Why USA Soccer Can't Compete Internationally (and How to Fix It)

jeff d Contributor IAugust 13, 2009

SEATTLE - JULY 04:  (L-R) Freddy Adu #19, Charlie Davies #9, Logan Pause #8,  Robbie Rogers #7, Clarence Goodson #3 and Stuart Holden #10 of USA walk upfield following a goal against Grenada during the 2009 CONCACAF Gold Cup game on July 4, 2009 at Qwest Field in Seattle, Washington. (Photo by Otto Greule Jr/Getty Images)

The U.S. men's national soccer team has recently shown flashes of breaking through and becoming one of the top teams in the world. 

Then a game like USA vs. Mexico happens. 

There is a reason that the U.S. doesn’t perform well in most international tournaments.  It isn’t due to having players that are significantly worse than the ones they are competing against, either. It has to do with the formations they use and the type of soccer that they play. 

Simply put, the USA plays a style of soccer that is outdated and doesn’t work in the modern game. The team plays predictable soccer that is not only boring to watch, but does not result in wins on the field. 

Against Mexico, the U.S. came out strong and got an early goal. Instead of using the momentum that the goal brought to them, the U.S. team went into “sit back” mode, making an attempt to defend the lead and put nothing into the attack. This will rarely, if ever, result in a win against an opponent with any talent. 

Some readers might say that Italy has traditionally defended a goal lead and they have won World Cups that way. There is, however, a huge flaw with that statement.

Italy possesses the ball. After watching many games that Bob Bradley has coached, I’m not sure he has ever heard of this concept. 

The Mexicans kept control of the ball, and it was because of this that they were able to secure the victory. 

The same thing happened in the Confederations Cup Finals when the U.S. had a 2-0 lead over Brazil and were unable to possess the ball, which allowed Brazil to score three times in the second half to win the tournament.

If you can possess the ball, you should never lose a game during which you lead by two.

Bradley is a very similar coach to the one he replaced—Bruce Arena. Bradley replacing Arena makes perfect sense because Bradley was an assistant to Arena on several different levels. 

However, this has resulted in pretty much the same style of play that caused Arena to lose his job. 

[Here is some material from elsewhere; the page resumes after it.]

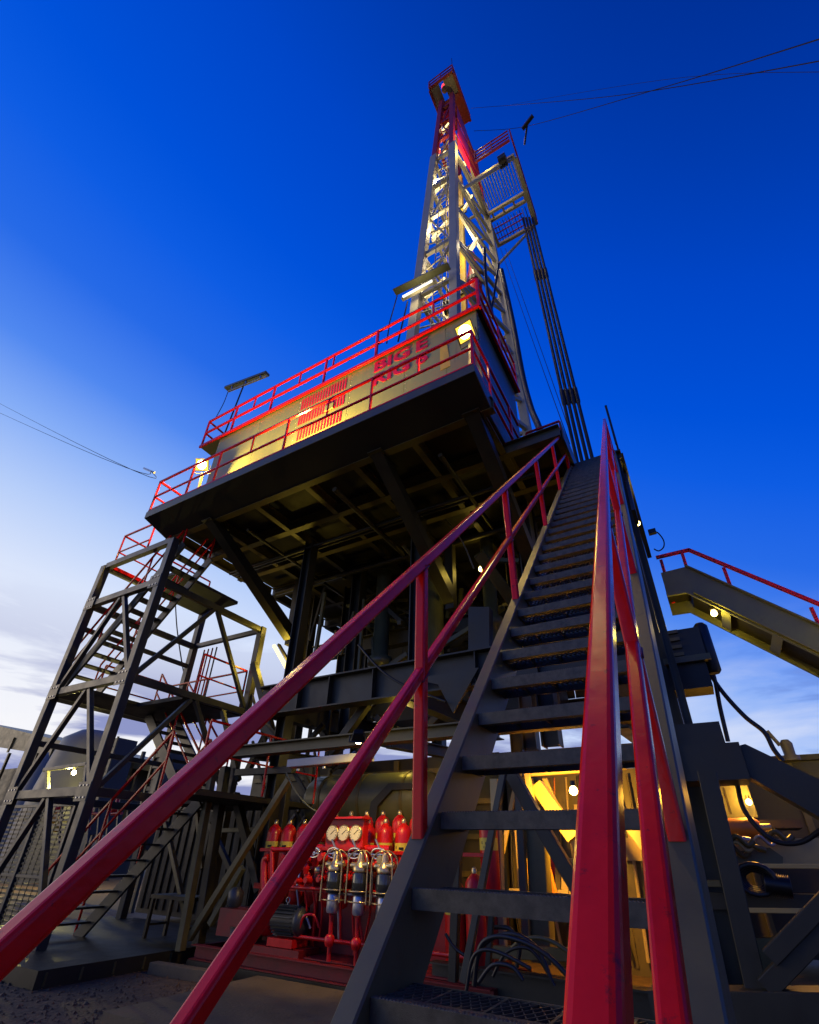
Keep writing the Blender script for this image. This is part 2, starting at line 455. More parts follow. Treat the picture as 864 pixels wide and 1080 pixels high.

The U.S. has recently used a 4-5-1 and a 4-4-2 formation, both of which do not work the way the U.S. plays them. 

Simply put, the American style of play uses no creativity, which results in limited scoring chances. 

The team uses its athleticism to defeat the smaller, weaker Central American teams in CONCACAF games, but the Americans' lack of creativity and scoring chances results in losses against opponents that have also had skilled athletes.

One of the issues with the team is that they do not play some of the players that create scoring chances. The best example of this is Freddy Adu, who has fallen out of favor with the coaches for some reason. 

Adu has shown tremendous talent and he has matured significantly in the past few years. If used properly, he would be a weapon for the U.S. team going into the World Cup.

The formation that I believe the U.S. would be successful using is the 4-3-3.  It would allow the U.S. to take advantage of the talent they have up front, and it would look something like this:

                   —Tim Howard—

—Jonathan Spector—Oguchi Onyewu—Jay DeMerit—Carlos Bocanegra (C)—

            —Clint Dempsey—Michael Bradley—DaMarcus Beasley—

                 —Landon Donovan—Jozy Altidore—Freddy Adu—


In this formation, the U.S. would have a great deal of pace as well as a phenomenal attack. 

Using the 4-3-3, this team has the potential to do quite a bit of damage in the World Cup. Tim Howard is a rock in goal, the defense is solid, the midfield would have the capability of both pushing the attack and playing solid defense, and the attack would be very strong. 

A formation such as this takes advantage of the players' strengths and would help the USA be competitive at the 2010 World Cup.